Task description: Will you return, word for word, only the lines from the top of the data below down to and including the one with "w.node_tree.nodes['Background'].inputs[1].default_value = 0.07"?

-- start Input material --

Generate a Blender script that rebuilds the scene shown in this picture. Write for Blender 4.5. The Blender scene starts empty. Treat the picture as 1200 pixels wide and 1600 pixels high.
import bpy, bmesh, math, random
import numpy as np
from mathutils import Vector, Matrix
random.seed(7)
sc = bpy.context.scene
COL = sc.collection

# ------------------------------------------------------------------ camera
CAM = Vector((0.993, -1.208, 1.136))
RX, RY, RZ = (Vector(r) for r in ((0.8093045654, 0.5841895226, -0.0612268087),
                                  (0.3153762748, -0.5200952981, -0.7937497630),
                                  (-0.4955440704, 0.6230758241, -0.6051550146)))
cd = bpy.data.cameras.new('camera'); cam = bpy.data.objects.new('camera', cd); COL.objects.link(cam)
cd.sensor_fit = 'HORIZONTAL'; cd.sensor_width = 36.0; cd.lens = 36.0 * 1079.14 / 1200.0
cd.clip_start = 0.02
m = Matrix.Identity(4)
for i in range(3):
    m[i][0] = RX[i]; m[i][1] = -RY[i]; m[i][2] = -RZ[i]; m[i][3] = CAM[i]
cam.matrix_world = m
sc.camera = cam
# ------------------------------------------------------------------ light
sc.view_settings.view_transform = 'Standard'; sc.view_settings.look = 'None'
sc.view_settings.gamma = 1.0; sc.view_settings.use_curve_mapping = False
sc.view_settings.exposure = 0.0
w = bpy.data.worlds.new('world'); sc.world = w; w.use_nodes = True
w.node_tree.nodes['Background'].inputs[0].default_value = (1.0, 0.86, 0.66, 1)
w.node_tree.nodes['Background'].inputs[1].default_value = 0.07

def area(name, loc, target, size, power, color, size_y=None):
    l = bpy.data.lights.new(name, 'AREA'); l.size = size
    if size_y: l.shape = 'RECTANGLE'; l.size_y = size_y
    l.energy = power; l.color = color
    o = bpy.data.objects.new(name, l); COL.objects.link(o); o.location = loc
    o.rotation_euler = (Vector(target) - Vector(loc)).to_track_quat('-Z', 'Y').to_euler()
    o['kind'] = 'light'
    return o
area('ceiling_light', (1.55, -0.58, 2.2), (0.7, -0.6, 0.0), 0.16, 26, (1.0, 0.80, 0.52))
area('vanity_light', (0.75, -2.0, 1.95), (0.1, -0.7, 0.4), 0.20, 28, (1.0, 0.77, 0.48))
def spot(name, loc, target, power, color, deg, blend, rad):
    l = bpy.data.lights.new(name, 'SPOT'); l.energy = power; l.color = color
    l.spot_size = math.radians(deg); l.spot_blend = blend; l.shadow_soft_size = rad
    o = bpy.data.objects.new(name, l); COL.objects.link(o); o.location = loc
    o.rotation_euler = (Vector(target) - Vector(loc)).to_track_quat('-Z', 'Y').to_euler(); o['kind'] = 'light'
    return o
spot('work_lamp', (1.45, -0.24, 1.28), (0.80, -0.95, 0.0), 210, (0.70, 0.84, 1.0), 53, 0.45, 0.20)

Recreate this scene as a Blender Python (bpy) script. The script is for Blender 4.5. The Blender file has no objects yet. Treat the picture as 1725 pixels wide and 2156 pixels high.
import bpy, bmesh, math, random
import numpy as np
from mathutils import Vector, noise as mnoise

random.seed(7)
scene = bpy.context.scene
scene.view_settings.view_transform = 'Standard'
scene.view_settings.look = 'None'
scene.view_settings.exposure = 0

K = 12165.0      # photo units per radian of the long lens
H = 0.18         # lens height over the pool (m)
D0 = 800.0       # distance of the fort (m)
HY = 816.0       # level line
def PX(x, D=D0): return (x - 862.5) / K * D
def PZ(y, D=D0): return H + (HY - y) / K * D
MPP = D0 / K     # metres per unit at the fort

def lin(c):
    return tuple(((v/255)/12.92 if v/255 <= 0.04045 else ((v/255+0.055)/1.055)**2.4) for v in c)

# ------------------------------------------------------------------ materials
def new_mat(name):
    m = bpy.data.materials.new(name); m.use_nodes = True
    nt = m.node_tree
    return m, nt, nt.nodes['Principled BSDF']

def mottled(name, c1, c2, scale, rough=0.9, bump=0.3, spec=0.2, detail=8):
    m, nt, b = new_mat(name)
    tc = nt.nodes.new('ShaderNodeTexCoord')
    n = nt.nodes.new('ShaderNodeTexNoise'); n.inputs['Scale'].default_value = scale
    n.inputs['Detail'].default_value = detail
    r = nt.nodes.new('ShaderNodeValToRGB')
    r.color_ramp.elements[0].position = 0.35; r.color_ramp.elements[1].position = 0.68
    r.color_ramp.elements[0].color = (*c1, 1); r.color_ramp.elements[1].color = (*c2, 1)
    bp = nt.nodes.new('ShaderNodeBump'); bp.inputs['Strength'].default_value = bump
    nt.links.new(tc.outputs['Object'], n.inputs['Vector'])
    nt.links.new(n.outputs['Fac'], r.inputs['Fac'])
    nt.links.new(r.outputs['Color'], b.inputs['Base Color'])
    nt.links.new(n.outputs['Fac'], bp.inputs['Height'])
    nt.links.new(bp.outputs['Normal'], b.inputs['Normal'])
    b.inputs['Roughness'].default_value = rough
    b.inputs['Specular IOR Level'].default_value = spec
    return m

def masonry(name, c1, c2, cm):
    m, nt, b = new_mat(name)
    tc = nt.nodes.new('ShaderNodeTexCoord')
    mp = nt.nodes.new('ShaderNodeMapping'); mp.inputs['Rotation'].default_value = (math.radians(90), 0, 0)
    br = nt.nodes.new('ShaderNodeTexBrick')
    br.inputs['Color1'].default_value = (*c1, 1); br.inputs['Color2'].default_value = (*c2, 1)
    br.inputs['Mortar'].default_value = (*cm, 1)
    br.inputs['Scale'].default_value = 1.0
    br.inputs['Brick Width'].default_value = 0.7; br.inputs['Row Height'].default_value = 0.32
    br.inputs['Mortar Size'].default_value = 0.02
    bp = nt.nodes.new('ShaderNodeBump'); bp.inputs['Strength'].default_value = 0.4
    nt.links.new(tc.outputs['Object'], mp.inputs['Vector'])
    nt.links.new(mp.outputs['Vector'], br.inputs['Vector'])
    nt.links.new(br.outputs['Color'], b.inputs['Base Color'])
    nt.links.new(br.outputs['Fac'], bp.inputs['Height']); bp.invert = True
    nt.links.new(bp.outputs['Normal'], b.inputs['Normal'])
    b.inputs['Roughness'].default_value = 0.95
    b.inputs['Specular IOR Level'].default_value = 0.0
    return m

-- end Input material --

Answer in full:
Generate a Blender script that rebuilds the scene shown in this picture. Write for Blender 4.5. The Blender scene starts empty. Treat the picture as 1200 pixels wide and 1600 pixels high.
import bpy, bmesh, math, random
import numpy as np
from mathutils import Vector, Matrix
random.seed(7)
sc = bpy.context.scene
COL = sc.collection

# ------------------------------------------------------------------ camera
CAM = Vector((0.993, -1.208, 1.136))
RX, RY, RZ = (Vector(r) for r in ((0.8093045654, 0.5841895226, -0.0612268087),
                                  (0.3153762748, -0.5200952981, -0.7937497630),
                                  (-0.4955440704, 0.6230758241, -0.6051550146)))
cd = bpy.data.cameras.new('camera'); cam = bpy.data.objects.new('camera', cd); COL.objects.link(cam)
cd.sensor_fit = 'HORIZONTAL'; cd.sensor_width = 36.0; cd.lens = 36.0 * 1079.14 / 1200.0
cd.clip_start = 0.02
m = Matrix.Identity(4)
for i in range(3):
    m[i][0] = RX[i]; m[i][1] = -RY[i]; m[i][2] = -RZ[i]; m[i][3] = CAM[i]
cam.matrix_world = m
sc.camera = cam
# ------------------------------------------------------------------ light
sc.view_settings.view_transform = 'Standard'; sc.view_settings.look = 'None'
sc.view_settings.gamma = 1.0; sc.view_settings.use_curve_mapping = False
sc.view_settings.exposure = 0.0
w = bpy.data.worlds.new('world'); sc.world = w; w.use_nodes = True
w.node_tree.nodes['Background'].inputs[0].default_value = (1.0, 0.86, 0.66, 1)
w.node_tree.nodes['Background'].inputs[1].default_value = 0.07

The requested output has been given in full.